Directions | In the listing that follows, retype every line from the first through the one containing "def U(a, b): return random.uniform(a, b)". Pictures are to be left out.

Scripts that build scenes:
* * * * * * * * *
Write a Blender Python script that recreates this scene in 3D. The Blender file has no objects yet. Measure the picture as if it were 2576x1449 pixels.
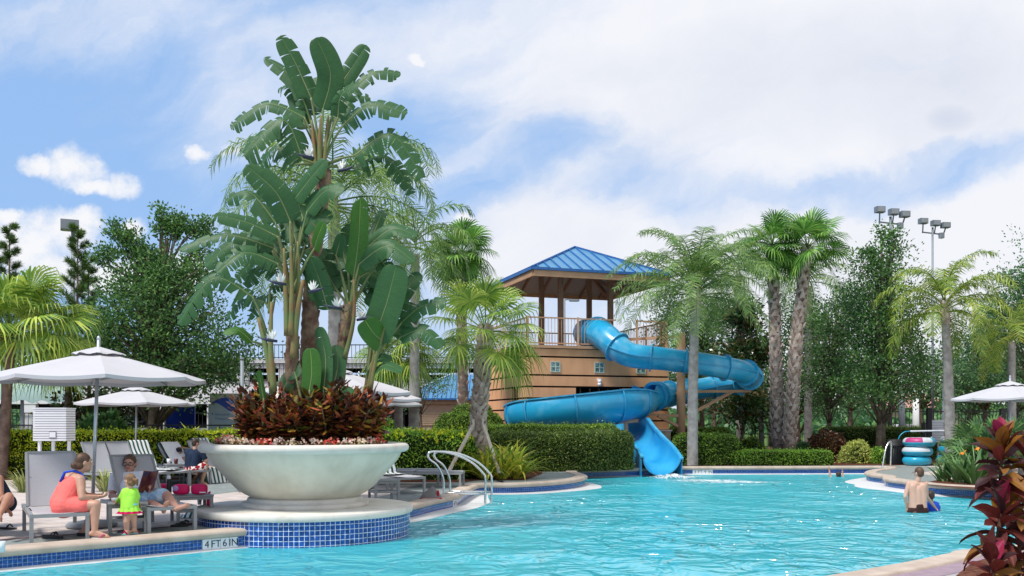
import bpy, bmesh, math, random
import numpy as np
from mathutils import Vector, Matrix, Euler
from mathutils.geometry import tessellate_polygon
random.seed(7); rng = np.random.default_rng(11)
R = math.radians; PI = math.pi
scene = bpy.context.scene; COL = scene.collection
# camera constants: the photograph read as a 2576 x 1449 grid, level camera 1.55 m above the deck
F = 2400.0; CX = 1288.0; HY = 1063.0; CZ = 1.55; WZ = -0.24
def P(x, y, Y): return Vector(((x - CX) / F * Y, Y, CZ - (y - HY) / F * Y))
def G(x, y, z=0.0): return P(x, y, (CZ - z) * F / (y - HY))
def V(*a): return Vector(a)
def U(a, b): return random.uniform(a, b)

class MB:
    """collects geometry for ONE mesh object"""
    def __init__(s): s.v = []; s.f = []; s.m = []; s.sm = []; s.uv = {}
    def add(s, vs, fs, mi=0, sm=False):
        b = len(s.v); s.v.extend([tuple(q) for q in vs])
        for f in fs: s.f.append(tuple(i + b for i in f)); s.m.append(mi); s.sm.append(sm)
        return b
    def box(s, c, size, rz=0, mi=0, M=None):
        hx, hy, hz = size[0] / 2, size[1] / 2, size[2] / 2
        vs = [Vector((x, y, z)) for z in (-hz, hz) for y in (-hy, hy) for x in (-hx, hx)]
        m = M or Matrix.Rotation(rz, 3, 'Z')
        s.add([m @ q + Vector(c) for q in vs], [(0, 2, 3, 1), (4, 5, 7, 6), (0, 1, 5, 4), (2, 6, 7, 3), (0, 4, 6, 2), (1, 3, 7, 5)], mi)
    def bar(s, a, b, w, h=None, mi=0):
        a = Vector(a); b = Vector(b); d = b - a; h = h or w; L = d.length
        if L < 1e-6: return
        z = d / L; up = Vector((0, 0, 1)) if abs(z.z) < .95 else Vector((0, 1, 0))
        x = z.cross(up).normalized(); y = x.cross(z)
        M = Matrix((x, y, z)).transposed()
        s.box((a + b) / 2, (w, h, L), 0, mi, M)
    def tube(s, pts, rad, n=8, cap=True, mi=0, sm=True, flat=None):
        pts = [Vector(p) for p in pts]; k = len(pts)
        if not hasattr(rad, '__len__'): rad = [rad] * k
        rings = []; x = None
        for i, p in enumerate(pts):
            t = (pts[min(i + 1, k - 1)] - pts[max(i - 1, 0)])
            t = t.normalized() if t.length > 1e-9 else Vector((0, 0, 1))
            if x is None:
                ref = Vector((0, 0, 1)) if abs(t.z) < .9 else Vector((1, 0, 0))
                x = t.cross(ref).normalized()
            else:
                x = (x - t * x.dot(t))
                x = x.normalized() if x.length > 1e-6 else t.orthogonal().normalized()
            y = t.cross(x)
            rings.append([p + (x * math.cos(2 * PI * j / n) + y * math.sin(2 * PI * j / n)) * rad[i] for j in range(n)])
        vs = [q for r in rings for q in r]; fs = []
        for i in range(k - 1):
            for j in range(n):
                a = i * n + j; b = i * n + (j + 1) % n
                fs.append((a, b, b + n, a + n))
        if cap: fs += [tuple(range(n - 1, -1, -1)), tuple(range((k - 1) * n, k * n))]
        s.add(vs, fs, mi, sm)
    def lathe(s, prof, n=48, c=(0, 0, 0), mi=0, sm=True, uvs=None, a0=0, a1=2 * PI):
        full = abs(a1 - a0 - 2 * PI) < 1e-6; m = n if full else n + 1
        vs = [(c[0] + r * math.cos(a0 + (a1 - a0) * j / n), c[1] + r * math.sin(a0 + (a1 - a0) * j / n), c[2] + z) for r, z in prof for j in range(m)]
        fs = []
        for i in range(len(prof) - 1):
            for j in range(n):
                a = i * m + j; b = i * m + (j + 1) % m
                fs.append((a, b, b + m, a + m))
        s.add(vs, fs, mi, sm)
    def ell(s, c, r, n=16, k=10, M=None, mi=0):
        c = Vector(c)
        if not hasattr(r, '__len__'): r = (r, r, r)
        vs = []
        for i in range(k + 1):
            t = PI * i / k
            for j in range(n):
                a = 2 * PI * j / n
                q = Vector((r[0] * math.sin(t) * math.cos(a), r[1] * math.sin(t) * math.sin(a), r[2] * math.cos(t)))
                vs.append((M @ q if M else q) + c)
        fs = [(i * n + j, (i + 1) * n + j, (i + 1) * n + (j + 1) % n, i * n + (j + 1) % n) for i in range(k) for j in range(n)]
        s.add(vs, fs, mi, True)
    def cap(s, a, r0, b, r1, n=12):
        s.ell(a, r0, n, 8); s.ell(b, r1, n, 8); s.tube([a, b], [r0, r1], n)
    def wall(s, pts, z0, z1, closed=False, mi=0, sm=False):
        """vertical band along a polyline with uv (arc length, height)"""
        k = len(pts); L = 0; vs = []; us = []
        for i, p in enumerate(list(pts) + ([pts[0]] if closed else [])):
            if i: L += (Vector(p).to_2d() - Vector(pts[i - 1]).to_2d()).length
            vs += [(p[0], p[1], z0), (p[0], p[1], z1)]; us += [(L, z0), (L, z1)]
        b = s.add(vs, [], mi)
        for i in range(len(vs) // 2 - 1):
            s.f.append((b + 2 * i, b + 2 * i + 2, b + 2 * i + 3, b + 2 * i + 1)); s.m.append(mi); s.sm.append(sm)
        for i, u in enumerate(us): s.uv[b + i] = u
    def build(s, name, mats, parent=None, origin=None):
        me = bpy.data.meshes.new(name)
        vs = s.v; off = Vector((0, 0, 0))
        if parent is None and origin is not False:
            if origin is None:
                A = np.array(vs); lo = A.min(0); hi = A.max(0); off = Vector(((lo[0] + hi[0]) / 2, (lo[1] + hi[1]) / 2, lo[2]))
            else: off = Vector(origin)
            vs = (np.array(vs) - np.array(off)).tolist()
        me.from_pydata(vs, [], s.f)
        if not isinstance(mats, (list, tuple)): mats = [mats]
        for m in mats: me.materials.append(m)
        me.polygons.foreach_set('material_index', s.m); me.polygons.foreach_set('use_smooth', s.sm)
        if s.uv:
            ul = me.uv_layers.new(name='UVMap')
            idx = np.zeros(len(me.loops), int); me.loops.foreach_get('vertex_index', idx)
            ul.data.foreach_set('uv', [c for i in idx for c in s.uv.get(int(i), (0, 0))])
        me.update()
        o = bpy.data.objects.new(name, me); COL.objects.link(o); o.location = off
        if parent: setpar(o, parent)
        return o
def setpar(o, p):
    o.parent = p
    o.matrix_parent_inverse = (Matrix.Translation(p.location) @ p.rotation_euler.to_matrix().to_4x4() @ Matrix.Diagonal((*p.scale, 1))).inverted() if p.type == 'EMPTY' or p.location.length else Matrix()
def wmat(o):
    m = Matrix.Translation(o.location) @ o.rotation_euler.to_matrix().to_4x4()
    return (wmat(o.parent) @ o.matrix_parent_inverse @ m) if o.parent else m
def tag(o, label, cat, group=None, kind=None):
    if label: o['label'] = label
    if cat: o['category'] = cat
    if group: o['group'] = group
    if kind: o['kind'] = kind
    return o
def thing(name, label, cat, loc=(0, 0, 0), rz=0, group=None):
    o = bpy.data.objects.new(name, None); COL.objects.link(o); o.empty_display_size = .2
    o.location = loc; o.rotation_euler = (0, 0, rz)
    return tag(o, label, cat, group)
def place(t, loc, rz): t.location = loc; t.rotation_euler = (0, 0, rz); return t
def struct(o): o['kind'] = 'structure'; return o
def copy_tree(o, parent=None, loc=None, rz=None, label=None):
    c = o.copy(); COL.objects.link(c)
    if parent: c.parent = parent
    if loc is not None: c.location = loc
    if rz is not None: c.rotation_euler = (0, 0, rz)
    if label: c['label'] = label
    for ch in list(o.children): copy_tree(ch, c)
    return c
def smooth_path(pts, k=6, closed=False):
    pts = [Vector(p) for p in pts]; n = len(pts); out = []
    for i in range(n if closed else n - 1):
        p1, p2 = pts[i], pts[(i + 1) % n]
        p0 = pts[(i - 1) % n] if closed or i > 0 else p1
        p3 = pts[(i + 2) % n] if closed or i + 2 < n else p2
        for j in range(k):
            t = j / k
            out.append(.5 * ((2 * p1) + (p2 - p0) * t + (2 * p0 - 5 * p1 + 4 * p2 - p3) * t * t + (3 * p1 - p0 - 3 * p2 + p3) * t ** 3))
    if not closed: out.append(pts[-1])
    return out
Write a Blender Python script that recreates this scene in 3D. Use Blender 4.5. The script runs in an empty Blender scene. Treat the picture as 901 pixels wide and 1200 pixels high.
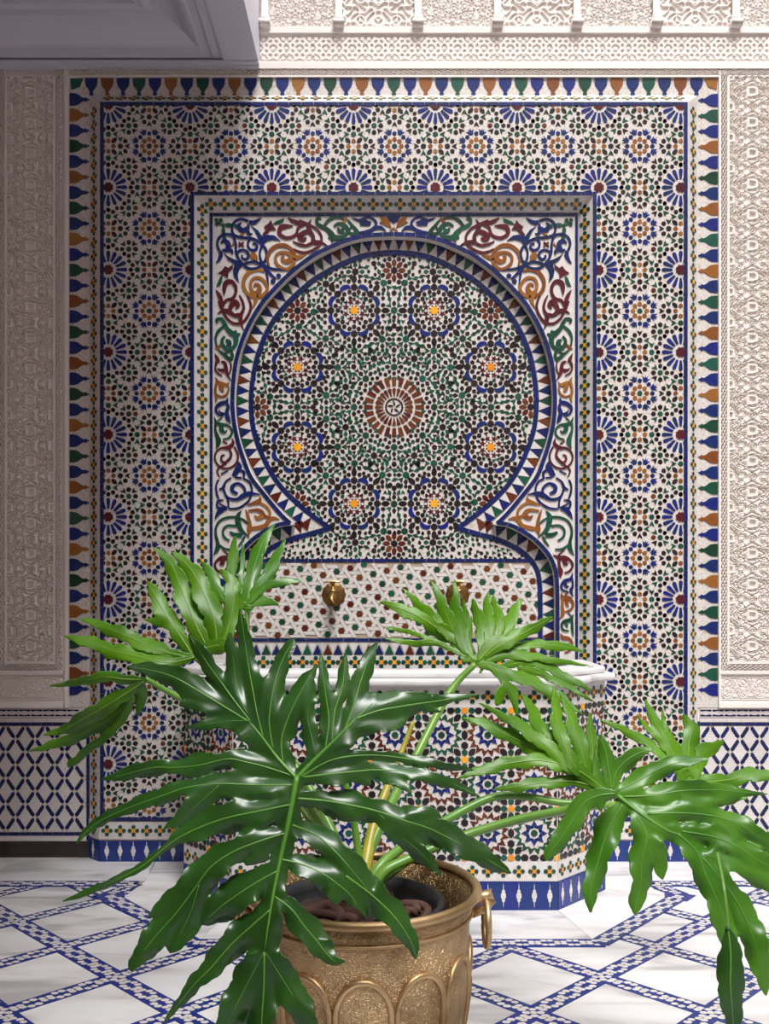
* * * * * * * * *
Exercise result |
Write a Blender Python script that recreates this scene in 3D. The Blender file has no objects yet. Measure the picture as if it were 2576x1449 pixels.
import bpy, bmesh, math, random
import numpy as np
from mathutils import Vector, Matrix, Euler
from mathutils.geometry import tessellate_polygon
random.seed(7); rng = np.random.default_rng(11)
R = math.radians; PI = math.pi
scene = bpy.context.scene; COL = scene.collection
# camera constants: the photograph read as a 2576 x 1449 grid, level camera 1.55 m above the deck
F = 2400.0; CX = 1288.0; HY = 1063.0; CZ = 1.55; WZ = -0.24
def P(x, y, Y): return Vector(((x - CX) / F * Y, Y, CZ - (y - HY) / F * Y))
def G(x, y, z=0.0): return P(x, y, (CZ - z) * F / (y - HY))
def V(*a): return Vector(a)
def U(a, b): return random.uniform(a, b)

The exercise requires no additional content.